As we rapidly approach the calendar start of winter – the Winter Solstice occurring on December 21st this year at 14:03 AKST while the meteorological start to the season was December 1st – I once again find myself contemplating the boreal forest and the sky above its mix of birch and spruce trees. I spend far too much time parked in front of a monitor but I do have a large window just three feet to my left which looks out from the second floor office into the immediate surroundings. We still remain far short of snow with just 7.5 inches of snow pack and the temperatures have been see-sawing back and forth around the freezing point which is exceptionally warm. All told this looks to be my second consecutive ‘winter that wasn’t’; while not happy with the prospect I am working to become more sanguine with this concept…maybe next year?
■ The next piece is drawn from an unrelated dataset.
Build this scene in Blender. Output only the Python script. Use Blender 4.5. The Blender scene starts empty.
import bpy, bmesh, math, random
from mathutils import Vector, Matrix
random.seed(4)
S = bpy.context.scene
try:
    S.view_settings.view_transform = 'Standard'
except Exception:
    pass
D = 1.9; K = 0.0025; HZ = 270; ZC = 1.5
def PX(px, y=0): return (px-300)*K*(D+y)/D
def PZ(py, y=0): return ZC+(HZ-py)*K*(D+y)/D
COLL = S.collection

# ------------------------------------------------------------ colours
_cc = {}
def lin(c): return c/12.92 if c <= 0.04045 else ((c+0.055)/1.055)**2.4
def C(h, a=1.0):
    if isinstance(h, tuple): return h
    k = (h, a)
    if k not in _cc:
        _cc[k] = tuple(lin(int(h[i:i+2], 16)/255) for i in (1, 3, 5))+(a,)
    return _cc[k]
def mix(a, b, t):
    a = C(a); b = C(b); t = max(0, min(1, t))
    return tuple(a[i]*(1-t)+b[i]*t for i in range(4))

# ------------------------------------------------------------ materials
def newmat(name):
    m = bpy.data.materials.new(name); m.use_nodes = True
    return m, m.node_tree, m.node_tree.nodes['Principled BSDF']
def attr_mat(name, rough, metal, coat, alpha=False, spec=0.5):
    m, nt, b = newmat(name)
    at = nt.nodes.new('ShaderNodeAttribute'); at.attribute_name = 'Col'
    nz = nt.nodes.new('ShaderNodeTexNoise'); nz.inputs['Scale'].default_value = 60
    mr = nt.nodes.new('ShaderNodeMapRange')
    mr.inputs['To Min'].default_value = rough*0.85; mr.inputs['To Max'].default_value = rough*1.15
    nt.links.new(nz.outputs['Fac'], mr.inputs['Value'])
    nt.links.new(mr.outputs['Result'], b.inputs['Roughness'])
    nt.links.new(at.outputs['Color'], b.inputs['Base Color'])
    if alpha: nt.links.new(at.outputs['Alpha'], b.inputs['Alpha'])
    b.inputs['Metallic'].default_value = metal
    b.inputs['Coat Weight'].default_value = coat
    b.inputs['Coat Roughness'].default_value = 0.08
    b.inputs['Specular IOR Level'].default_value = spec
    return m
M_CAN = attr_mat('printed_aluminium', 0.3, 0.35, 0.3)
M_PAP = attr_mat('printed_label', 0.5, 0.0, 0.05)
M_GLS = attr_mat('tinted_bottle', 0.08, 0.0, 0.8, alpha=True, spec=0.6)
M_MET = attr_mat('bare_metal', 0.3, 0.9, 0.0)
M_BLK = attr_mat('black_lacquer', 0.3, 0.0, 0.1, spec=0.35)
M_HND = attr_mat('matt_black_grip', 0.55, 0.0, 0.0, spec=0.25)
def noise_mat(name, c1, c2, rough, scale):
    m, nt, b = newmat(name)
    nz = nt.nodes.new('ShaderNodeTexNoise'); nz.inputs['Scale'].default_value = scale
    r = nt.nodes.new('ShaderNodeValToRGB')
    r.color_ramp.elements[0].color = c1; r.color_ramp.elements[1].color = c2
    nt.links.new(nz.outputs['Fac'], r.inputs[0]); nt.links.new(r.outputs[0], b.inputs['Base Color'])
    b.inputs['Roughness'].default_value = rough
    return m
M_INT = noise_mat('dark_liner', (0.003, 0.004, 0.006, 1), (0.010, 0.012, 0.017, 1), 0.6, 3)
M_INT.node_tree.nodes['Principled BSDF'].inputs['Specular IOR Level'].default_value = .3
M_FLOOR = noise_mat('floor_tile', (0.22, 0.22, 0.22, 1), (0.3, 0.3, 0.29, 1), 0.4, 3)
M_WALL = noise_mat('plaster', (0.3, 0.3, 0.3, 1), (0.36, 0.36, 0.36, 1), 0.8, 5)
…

Yet there’s still a lot to marvel at in my new Alaskan home and one of those observations is the extremely low angle to the sunlight this time of year. While out walking ‘the kidz’ yesterday early afternoon I was reflecting upon just how much the partly cloudy sky resembled an early sunrise or sunset; the underside of many of the Altocumulus stratiformis clouds of the mid-altitude cloud deck were orange and red while the few Cirrus intortus at a higher elevation were brilliant white tinged with fiery yellow against the azure sky. I had to remind myself this was just 13:25 AKST and thus only a bit more than half way through our current 5 hour, 3 minute and 47 second direct sunlight period; according to my tables the solar ‘noon’ occurred at 12:56 AKST. Although there were still many clouds on the western horizon when I could see it – the boreal forest really surrounds this area – the sun was indeed very low. Just how low is ‘low’? Using NOAA’s Solar Position Calculator (http://www.esrl.noaa.gov/gmd/grad/solcalc/azel.html) I calculated just 5.4 degrees above the horizon at 12:59 AKST.
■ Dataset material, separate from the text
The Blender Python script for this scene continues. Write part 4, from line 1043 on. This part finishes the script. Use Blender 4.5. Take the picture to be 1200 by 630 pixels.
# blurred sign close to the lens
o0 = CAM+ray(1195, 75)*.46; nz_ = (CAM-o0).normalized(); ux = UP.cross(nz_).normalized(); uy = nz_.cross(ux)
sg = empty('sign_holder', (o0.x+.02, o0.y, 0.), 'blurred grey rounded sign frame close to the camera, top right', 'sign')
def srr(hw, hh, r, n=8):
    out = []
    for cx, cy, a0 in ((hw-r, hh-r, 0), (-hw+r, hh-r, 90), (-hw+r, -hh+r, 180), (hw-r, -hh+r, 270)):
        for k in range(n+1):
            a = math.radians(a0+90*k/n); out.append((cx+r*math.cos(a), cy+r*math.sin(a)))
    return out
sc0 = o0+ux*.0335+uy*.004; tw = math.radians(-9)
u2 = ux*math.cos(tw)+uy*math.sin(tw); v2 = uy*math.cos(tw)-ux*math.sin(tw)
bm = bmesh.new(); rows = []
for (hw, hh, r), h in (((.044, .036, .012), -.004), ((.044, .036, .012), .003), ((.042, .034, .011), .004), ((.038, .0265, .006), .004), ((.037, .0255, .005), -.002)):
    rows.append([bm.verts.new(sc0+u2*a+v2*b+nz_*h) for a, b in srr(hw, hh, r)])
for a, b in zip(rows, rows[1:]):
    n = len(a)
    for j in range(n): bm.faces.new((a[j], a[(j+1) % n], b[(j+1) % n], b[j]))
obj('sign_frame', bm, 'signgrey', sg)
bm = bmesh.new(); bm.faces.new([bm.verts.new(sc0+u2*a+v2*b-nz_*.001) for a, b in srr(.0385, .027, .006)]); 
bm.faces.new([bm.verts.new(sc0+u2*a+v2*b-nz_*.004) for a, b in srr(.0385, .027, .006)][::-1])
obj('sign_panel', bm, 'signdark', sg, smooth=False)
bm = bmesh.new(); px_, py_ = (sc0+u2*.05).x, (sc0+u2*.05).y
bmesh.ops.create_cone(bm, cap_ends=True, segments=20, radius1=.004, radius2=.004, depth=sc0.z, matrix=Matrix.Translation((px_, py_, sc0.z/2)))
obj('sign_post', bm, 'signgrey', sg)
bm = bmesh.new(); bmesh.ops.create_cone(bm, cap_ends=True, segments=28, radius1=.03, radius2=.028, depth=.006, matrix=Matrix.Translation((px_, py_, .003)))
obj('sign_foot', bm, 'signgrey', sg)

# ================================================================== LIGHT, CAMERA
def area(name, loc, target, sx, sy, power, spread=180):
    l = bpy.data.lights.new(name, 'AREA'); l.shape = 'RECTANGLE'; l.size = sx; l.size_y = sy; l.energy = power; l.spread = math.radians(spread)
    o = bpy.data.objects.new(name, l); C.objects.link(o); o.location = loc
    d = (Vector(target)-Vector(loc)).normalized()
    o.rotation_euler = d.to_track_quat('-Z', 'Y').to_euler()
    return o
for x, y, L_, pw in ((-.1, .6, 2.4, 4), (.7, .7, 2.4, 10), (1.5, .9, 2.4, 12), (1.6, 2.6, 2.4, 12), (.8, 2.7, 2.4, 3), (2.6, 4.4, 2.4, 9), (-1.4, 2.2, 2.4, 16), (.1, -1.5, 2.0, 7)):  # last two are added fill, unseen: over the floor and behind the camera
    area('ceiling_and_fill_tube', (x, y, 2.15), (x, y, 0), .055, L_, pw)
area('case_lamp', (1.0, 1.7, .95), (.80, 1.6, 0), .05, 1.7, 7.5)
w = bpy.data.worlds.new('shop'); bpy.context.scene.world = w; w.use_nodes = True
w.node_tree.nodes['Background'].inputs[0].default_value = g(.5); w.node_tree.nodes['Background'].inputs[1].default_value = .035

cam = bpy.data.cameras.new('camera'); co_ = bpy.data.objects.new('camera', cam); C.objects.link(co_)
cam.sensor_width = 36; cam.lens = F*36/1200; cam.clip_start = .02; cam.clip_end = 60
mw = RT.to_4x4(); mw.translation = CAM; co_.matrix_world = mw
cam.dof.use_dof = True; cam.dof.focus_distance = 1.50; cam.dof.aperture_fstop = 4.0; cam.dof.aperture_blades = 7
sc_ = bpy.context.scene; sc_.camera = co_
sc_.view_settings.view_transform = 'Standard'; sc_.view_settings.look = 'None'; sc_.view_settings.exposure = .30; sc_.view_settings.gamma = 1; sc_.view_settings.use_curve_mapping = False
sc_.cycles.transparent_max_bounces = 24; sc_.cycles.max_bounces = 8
This is extremely low; for comparison using Detroit (MI) on this same date and the same time (12:59 EST) I came up with an angle of 23.94 degrees. No wonder this former Midwest boy thinks the sun is darn low up here! Of course I was aware of this phenomenon as its fairly straightforward physics represented using geometry but to actually be standing on a shadowed, snow-covered back road surrounded by the immense and silent boreal forest while marveling the sun can hardly be seen even between the breaks in the trees really brings the concept home. I know from previous experience that on the summer solstice a few hours later the sun will reach almost 52 degrees above the horizon; what a difference!
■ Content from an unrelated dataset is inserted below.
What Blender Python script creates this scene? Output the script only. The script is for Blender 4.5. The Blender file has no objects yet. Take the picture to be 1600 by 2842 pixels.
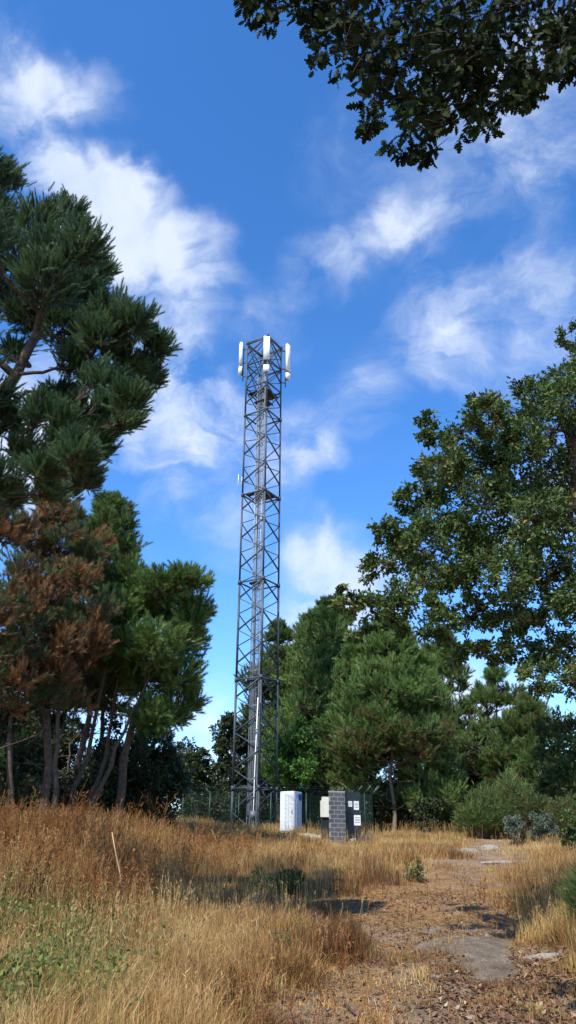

I’d heard many folks – mainly photographers – talk about ‘flat light’ and they often bemoaned its influence at the higher latitudes. Only after I relocated up here did I come to understand just what flat light is and how it can negatively affect photographs. The sunlight striking the higher latitudes in their winter season is forced to travel through a lot more atmosphere to reach the surface of the earth because of the curvature of the earth’s surface. This helps create the lack of shadowing and an overall ‘softness’ to the resultant light which produces a dearth of real detail. Thus many images taken under such circumstances lack a myriad of subtle visual clues the human eye uses to establish depth of field and hence a degree of three dimensionality to the picture. I saw this many times when I first started shooting images up here although not until I actually relocated to ‘The Great Land’ did I really see this effect in winter shots. My eyes and brain compensate for the loss of such cues when I’m just using my normal visual reception but these clues are not reproduced in an image and hence they often look two-dimensional and tending towards a lack of contrast and monochromatic. As good as my eyes and brain are at dealing with this situation it becomes apparent to me when just walking around this area in the depth of winter; it seems as though everything is composed of either white (snow and birch trees), green (spruce trees) or black (shadows). The sky will appear blue when clear but it is often overcast in winter and hence it is a shade of gray. This can be somewhat disconcerting and I can easily see how trying to land aircraft on snow under such conditions causes crashes due to the loss of reference points.
Living in the higher latitudes remains endlessly fascinating to me as there is so much about these circumstances that is quite different from those found in the lower 48. It often seems as though so many aspects are distorted and done so in the direction of exacerbation; I now more fully appreciate way Alaska is often referred to as a ‘land of extremes’. I find the more I’m willing to look around me with an inquisitive eye the more I find that fascinates me in my new home.
Excellent commentary on the unique Alaskan environment, I would have made sure to add science to the categories for this posting. There are a lot of NOAA and weather postings in the science blogs.
Thanks Pete! I’ll add ‘science’ and maybe ‘meteorology’ as well..!!